I was tempted then, but knew what place they hoped to seek would be alien to me, I have no doubt it would be delightful but I could not bear such beauty. A heart such as mine has direct experience of so little that it would warp and shatter when given so much to absorb.
They went on then into dark, and my Beacon was mine again. Though there were more, a whole caravan of eager seekers after mysterious, scientifically impossible goals. They were all of places whose intelligence and enlightenment is undreamingly high yet they all came drawn to this unknowable mystery, as if by its merely unknown quantity it would equal the size of whatever it was they felt they lacked in their lives.
There were primitives whose basic ships left stinking ion trails through my sector of space and left the great space faring worms wrinkle their fine nostrils with displeasure, as they too took the plunge beyond the wall of the known. There were religions whose members had given their all willingly to make the journey, there were slave societies whose wishes were unknown, the slave owner had decided, thus it must be so. Their great pyrameic shuttles flew in perfect lines, billions of souls pulled by that one independent and ever ruling person.
They came for many years, until I stopped even bothering to talk to them all. The universe was emptying, the time was up for this plane of reality and all had opted for others. I am sure there were planets where life was only just beginning and it was fresh and full of possibilities. For them I stayed and manned the beacon, for they might stray and fall through before they were ready, and that would never do.

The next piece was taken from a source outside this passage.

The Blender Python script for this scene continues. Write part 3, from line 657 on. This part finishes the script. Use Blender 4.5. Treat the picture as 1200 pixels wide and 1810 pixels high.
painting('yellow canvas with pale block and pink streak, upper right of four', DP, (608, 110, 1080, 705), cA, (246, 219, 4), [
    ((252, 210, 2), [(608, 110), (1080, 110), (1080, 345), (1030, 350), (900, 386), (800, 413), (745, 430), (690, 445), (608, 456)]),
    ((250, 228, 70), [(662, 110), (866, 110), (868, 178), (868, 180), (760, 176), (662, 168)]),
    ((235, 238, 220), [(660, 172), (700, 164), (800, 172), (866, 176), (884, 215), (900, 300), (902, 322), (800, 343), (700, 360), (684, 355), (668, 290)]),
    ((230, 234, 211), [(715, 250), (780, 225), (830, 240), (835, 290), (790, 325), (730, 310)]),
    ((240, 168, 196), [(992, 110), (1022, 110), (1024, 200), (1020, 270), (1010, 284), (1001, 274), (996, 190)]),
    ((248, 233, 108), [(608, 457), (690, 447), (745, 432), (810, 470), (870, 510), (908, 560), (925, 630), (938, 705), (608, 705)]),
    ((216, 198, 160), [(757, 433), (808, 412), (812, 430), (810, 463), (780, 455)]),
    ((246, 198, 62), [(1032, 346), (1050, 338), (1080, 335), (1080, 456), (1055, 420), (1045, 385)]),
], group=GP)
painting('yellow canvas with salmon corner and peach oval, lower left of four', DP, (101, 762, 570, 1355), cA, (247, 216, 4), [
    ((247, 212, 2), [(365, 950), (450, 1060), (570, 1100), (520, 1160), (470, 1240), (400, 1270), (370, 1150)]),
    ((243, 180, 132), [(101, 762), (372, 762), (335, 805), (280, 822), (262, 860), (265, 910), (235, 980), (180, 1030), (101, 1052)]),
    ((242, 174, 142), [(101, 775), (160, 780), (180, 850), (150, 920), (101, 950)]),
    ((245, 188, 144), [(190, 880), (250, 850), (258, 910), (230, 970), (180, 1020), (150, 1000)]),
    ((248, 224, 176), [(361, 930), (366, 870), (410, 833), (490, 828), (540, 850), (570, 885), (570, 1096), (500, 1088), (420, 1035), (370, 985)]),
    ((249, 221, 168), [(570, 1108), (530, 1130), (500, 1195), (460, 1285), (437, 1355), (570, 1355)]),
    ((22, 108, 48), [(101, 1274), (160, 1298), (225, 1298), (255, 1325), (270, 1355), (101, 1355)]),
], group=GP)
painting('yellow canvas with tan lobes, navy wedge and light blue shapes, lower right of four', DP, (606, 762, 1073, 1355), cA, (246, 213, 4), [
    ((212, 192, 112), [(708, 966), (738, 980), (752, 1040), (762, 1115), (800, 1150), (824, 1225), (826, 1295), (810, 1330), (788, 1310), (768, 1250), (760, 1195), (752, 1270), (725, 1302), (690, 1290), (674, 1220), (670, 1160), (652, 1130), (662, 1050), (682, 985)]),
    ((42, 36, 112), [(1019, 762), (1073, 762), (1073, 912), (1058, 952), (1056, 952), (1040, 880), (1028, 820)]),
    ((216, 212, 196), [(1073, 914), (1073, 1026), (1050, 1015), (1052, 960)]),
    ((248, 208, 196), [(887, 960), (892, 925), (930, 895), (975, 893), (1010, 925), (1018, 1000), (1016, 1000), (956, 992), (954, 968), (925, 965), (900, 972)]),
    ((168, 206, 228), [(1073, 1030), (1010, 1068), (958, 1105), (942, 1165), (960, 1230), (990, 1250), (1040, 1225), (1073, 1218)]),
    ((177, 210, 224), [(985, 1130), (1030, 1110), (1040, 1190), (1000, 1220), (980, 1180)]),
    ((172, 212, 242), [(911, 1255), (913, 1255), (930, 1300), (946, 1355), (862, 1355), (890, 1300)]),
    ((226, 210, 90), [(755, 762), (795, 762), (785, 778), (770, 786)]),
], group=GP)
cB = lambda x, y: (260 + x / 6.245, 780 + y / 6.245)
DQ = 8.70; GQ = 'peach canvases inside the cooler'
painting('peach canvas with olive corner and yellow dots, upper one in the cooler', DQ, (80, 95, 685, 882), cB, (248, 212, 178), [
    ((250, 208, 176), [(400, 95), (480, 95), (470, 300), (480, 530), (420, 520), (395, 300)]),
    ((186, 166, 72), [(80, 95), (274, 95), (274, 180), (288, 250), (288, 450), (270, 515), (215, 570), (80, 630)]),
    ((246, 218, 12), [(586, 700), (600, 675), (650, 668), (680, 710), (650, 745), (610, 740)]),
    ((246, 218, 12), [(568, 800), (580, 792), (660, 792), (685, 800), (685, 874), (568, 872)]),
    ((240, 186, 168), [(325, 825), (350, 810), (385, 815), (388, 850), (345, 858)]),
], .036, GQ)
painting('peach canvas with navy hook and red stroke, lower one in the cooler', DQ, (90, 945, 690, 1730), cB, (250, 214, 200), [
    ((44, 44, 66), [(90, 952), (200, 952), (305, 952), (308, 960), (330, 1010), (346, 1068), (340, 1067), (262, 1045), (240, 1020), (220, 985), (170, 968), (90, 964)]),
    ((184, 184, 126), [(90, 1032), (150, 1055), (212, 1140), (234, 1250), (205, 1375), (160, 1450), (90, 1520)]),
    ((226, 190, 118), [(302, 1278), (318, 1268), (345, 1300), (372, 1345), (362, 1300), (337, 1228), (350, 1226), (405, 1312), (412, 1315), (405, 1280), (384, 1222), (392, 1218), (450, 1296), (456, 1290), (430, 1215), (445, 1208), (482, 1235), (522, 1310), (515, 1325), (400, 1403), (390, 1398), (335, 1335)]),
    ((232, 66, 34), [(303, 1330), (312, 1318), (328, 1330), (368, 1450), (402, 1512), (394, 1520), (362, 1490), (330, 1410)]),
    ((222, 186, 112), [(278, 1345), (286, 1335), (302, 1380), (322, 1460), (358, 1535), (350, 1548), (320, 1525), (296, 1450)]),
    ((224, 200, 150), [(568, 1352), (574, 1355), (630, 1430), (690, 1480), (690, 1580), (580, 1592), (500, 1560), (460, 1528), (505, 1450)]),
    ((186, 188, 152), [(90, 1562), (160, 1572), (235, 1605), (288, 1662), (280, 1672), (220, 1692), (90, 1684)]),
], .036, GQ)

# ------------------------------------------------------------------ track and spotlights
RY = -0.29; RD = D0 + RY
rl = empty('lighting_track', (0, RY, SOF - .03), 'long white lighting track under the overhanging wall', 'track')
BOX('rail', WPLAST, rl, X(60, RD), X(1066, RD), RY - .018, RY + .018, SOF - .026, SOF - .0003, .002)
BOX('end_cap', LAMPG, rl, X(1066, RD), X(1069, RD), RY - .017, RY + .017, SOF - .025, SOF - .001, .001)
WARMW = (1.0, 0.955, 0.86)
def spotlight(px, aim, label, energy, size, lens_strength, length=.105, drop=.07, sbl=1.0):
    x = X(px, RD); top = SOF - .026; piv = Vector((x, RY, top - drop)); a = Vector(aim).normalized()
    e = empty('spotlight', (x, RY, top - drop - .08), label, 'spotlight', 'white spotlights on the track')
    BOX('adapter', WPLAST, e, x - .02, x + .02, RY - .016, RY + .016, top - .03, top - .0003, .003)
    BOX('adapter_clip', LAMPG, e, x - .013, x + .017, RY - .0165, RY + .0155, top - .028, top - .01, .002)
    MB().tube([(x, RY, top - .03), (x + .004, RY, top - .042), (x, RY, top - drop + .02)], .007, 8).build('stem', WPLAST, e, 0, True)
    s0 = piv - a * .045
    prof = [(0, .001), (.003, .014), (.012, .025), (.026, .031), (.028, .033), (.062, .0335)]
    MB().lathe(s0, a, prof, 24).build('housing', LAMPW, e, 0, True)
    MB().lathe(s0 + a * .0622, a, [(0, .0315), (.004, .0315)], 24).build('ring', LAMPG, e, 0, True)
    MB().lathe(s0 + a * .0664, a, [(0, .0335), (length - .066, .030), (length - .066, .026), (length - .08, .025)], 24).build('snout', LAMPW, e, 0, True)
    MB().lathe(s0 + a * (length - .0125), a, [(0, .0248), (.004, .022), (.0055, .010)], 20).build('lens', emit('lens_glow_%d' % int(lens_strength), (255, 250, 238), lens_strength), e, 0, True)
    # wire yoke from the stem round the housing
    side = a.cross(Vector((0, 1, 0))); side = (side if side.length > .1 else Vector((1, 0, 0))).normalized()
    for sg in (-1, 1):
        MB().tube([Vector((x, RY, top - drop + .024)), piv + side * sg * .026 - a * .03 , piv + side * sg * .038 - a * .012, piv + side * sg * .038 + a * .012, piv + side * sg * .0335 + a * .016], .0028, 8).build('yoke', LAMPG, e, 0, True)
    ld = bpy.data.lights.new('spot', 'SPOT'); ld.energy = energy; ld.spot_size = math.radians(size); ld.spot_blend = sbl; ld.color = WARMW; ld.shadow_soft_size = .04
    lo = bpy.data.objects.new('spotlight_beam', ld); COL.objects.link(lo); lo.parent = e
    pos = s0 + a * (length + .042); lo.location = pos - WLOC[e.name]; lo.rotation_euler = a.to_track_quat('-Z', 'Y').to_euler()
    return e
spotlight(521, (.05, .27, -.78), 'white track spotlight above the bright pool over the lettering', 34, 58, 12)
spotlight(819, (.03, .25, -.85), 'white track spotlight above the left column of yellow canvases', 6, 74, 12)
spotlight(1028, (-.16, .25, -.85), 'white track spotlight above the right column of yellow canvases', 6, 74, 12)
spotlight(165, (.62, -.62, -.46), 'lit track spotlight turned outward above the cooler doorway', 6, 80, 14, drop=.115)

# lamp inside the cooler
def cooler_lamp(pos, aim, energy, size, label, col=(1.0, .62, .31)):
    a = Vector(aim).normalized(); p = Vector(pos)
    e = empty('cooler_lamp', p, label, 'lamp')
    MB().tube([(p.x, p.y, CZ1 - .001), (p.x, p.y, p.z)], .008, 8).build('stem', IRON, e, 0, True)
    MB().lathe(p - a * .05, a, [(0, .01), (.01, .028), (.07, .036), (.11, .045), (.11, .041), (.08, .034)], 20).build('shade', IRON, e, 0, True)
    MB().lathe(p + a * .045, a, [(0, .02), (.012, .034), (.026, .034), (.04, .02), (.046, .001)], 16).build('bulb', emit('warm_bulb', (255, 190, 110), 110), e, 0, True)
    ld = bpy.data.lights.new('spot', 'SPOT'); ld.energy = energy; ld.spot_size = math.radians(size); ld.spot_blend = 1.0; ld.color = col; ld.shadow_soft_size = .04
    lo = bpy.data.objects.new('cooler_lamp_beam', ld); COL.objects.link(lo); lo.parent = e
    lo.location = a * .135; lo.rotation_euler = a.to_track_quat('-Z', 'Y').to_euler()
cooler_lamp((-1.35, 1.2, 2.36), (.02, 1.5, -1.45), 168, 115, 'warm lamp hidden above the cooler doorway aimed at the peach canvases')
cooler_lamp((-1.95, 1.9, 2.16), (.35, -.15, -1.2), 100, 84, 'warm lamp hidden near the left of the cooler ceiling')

And then there was silence, only not silence, never that. It was quiet, the sound of new things in the universe died away. No more wars or interstellar musical concerts or meetings of minds vaster than the Magellen cloud. I listened still though, for there were always echoes I had never listened to before, sounds to be picked up, messages to be decoded. I thought sometimes that I was ready to follow the others beyond, but this was my life, my ghosts and my ears and my beacon.